- _Given exercise_: Transcribe the material from its first line onward, ending with the line that contains "wb2, recalc=False), kind='stuff')" and adding nothing beyond it.

- _Recorded information_:
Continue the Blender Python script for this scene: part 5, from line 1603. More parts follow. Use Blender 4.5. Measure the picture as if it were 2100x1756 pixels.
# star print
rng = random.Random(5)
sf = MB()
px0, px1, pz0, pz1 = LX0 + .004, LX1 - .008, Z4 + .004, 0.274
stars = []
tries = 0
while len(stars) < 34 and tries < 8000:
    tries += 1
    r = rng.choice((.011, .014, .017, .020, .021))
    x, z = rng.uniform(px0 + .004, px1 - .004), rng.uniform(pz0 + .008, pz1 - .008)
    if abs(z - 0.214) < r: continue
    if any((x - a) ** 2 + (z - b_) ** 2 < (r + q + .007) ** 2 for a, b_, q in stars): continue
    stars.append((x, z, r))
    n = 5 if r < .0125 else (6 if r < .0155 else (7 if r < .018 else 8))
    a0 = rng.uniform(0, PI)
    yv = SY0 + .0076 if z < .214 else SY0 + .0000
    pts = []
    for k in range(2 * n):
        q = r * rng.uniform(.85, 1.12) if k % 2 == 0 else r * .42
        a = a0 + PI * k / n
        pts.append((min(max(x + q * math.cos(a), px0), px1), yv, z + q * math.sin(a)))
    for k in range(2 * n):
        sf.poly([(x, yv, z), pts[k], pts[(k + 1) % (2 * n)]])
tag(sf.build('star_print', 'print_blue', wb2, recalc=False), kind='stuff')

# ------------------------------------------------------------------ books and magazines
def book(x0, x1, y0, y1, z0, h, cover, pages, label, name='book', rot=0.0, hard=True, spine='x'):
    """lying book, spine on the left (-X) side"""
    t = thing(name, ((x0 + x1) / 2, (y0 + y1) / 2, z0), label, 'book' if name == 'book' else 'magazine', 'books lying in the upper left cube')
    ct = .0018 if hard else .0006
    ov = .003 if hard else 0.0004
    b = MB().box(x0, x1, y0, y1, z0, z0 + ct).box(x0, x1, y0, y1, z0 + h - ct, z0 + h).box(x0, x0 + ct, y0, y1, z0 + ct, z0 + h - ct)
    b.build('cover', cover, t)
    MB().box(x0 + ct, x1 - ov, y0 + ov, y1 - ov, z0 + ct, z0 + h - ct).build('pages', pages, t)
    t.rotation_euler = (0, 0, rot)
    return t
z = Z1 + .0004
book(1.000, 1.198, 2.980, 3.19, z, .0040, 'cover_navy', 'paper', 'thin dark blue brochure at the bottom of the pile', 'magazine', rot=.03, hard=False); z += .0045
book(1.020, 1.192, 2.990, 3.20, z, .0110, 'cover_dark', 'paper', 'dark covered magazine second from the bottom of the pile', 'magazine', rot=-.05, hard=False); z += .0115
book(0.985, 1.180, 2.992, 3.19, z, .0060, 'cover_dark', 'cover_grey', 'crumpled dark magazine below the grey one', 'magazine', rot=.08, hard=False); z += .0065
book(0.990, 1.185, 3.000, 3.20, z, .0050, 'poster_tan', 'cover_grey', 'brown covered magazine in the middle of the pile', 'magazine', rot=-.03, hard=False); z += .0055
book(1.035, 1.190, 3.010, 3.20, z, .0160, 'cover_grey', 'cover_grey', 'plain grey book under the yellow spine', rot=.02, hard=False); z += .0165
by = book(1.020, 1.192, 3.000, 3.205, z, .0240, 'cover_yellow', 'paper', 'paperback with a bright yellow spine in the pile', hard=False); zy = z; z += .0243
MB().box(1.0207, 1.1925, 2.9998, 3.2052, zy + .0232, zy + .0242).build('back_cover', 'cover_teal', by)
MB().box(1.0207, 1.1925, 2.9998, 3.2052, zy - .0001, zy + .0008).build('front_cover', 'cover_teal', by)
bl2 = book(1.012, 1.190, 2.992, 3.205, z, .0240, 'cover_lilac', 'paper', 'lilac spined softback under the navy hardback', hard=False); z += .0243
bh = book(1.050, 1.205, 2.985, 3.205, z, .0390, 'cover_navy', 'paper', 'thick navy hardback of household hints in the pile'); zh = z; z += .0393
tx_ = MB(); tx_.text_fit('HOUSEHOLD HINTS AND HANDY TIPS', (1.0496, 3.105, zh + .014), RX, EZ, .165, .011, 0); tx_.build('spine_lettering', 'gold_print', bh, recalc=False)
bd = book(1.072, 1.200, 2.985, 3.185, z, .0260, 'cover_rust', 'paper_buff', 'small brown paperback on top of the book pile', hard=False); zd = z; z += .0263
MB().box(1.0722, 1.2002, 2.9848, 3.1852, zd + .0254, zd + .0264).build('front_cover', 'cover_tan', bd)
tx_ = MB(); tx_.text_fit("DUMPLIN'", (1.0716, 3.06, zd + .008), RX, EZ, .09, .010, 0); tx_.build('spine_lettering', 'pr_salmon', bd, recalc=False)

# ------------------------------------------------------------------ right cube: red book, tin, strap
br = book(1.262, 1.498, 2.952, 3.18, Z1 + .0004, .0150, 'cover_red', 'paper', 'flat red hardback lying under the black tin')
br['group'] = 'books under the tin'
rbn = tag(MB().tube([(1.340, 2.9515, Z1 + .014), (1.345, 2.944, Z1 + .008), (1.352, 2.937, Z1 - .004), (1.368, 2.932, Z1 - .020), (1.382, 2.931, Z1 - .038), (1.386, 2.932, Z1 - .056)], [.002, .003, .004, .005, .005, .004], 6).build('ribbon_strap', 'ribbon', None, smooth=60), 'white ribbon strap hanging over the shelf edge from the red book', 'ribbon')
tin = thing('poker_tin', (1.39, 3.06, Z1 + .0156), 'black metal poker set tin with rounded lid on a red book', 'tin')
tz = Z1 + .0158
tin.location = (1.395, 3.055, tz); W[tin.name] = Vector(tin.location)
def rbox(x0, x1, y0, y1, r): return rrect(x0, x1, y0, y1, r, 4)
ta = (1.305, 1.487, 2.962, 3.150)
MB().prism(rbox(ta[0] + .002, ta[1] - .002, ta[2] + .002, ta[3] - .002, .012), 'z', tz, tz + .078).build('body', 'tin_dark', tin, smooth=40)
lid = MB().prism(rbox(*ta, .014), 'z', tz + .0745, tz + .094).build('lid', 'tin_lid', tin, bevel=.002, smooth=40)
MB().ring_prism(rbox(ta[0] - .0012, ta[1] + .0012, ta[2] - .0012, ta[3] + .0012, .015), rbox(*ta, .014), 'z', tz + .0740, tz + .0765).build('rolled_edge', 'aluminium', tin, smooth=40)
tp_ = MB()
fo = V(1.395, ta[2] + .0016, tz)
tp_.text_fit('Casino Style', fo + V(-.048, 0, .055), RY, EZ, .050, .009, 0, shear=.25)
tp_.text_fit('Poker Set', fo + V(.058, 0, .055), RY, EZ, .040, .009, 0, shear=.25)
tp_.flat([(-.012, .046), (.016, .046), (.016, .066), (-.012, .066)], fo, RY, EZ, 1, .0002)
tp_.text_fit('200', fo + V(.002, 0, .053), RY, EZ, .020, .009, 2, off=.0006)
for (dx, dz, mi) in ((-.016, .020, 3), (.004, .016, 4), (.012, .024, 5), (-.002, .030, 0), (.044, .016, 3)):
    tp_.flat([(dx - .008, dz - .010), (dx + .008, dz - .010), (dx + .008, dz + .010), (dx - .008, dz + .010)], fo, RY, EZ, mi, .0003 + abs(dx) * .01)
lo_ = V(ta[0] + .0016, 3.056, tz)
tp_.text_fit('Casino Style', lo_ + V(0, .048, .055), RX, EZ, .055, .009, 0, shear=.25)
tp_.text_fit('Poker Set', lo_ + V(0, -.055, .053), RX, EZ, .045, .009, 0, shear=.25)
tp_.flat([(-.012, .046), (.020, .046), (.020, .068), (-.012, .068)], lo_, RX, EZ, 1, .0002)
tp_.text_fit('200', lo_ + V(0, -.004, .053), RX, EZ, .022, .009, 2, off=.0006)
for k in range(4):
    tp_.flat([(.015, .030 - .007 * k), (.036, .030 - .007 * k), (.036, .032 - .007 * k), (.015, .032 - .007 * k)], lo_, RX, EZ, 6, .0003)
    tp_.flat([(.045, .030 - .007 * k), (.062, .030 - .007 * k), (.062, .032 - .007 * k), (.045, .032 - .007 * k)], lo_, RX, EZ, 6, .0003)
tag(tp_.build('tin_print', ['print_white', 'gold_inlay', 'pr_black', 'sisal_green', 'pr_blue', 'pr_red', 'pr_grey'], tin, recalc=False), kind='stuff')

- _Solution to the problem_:
Continue the Blender Python script for this scene: part 5, from line 1603. More parts follow. Use Blender 4.5. Measure the picture as if it were 2100x1756 pixels.
# star print
rng = random.Random(5)
sf = MB()
px0, px1, pz0, pz1 = LX0 + .004, LX1 - .008, Z4 + .004, 0.274
stars = []
tries = 0
while len(stars) < 34 and tries < 8000:
    tries += 1
    r = rng.choice((.011, .014, .017, .020, .021))
    x, z = rng.uniform(px0 + .004, px1 - .004), rng.uniform(pz0 + .008, pz1 - .008)
    if abs(z - 0.214) < r: continue
    if any((x - a) ** 2 + (z - b_) ** 2 < (r + q + .007) ** 2 for a, b_, q in stars): continue
    stars.append((x, z, r))
    n = 5 if r < .0125 else (6 if r < .0155 else (7 if r < .018 else 8))
    a0 = rng.uniform(0, PI)
    yv = SY0 + .0076 if z < .214 else SY0 + .0000
    pts = []
    for k in range(2 * n):
        q = r * rng.uniform(.85, 1.12) if k % 2 == 0 else r * .42
        a = a0 + PI * k / n
        pts.append((min(max(x + q * math.cos(a), px0), px1), yv, z + q * math.sin(a)))
    for k in range(2 * n):
        sf.poly([(x, yv, z), pts[k], pts[(k + 1) % (2 * n)]])
tag(sf.build('star_print', 'print_blue', wb2, recalc=False), kind='stuff')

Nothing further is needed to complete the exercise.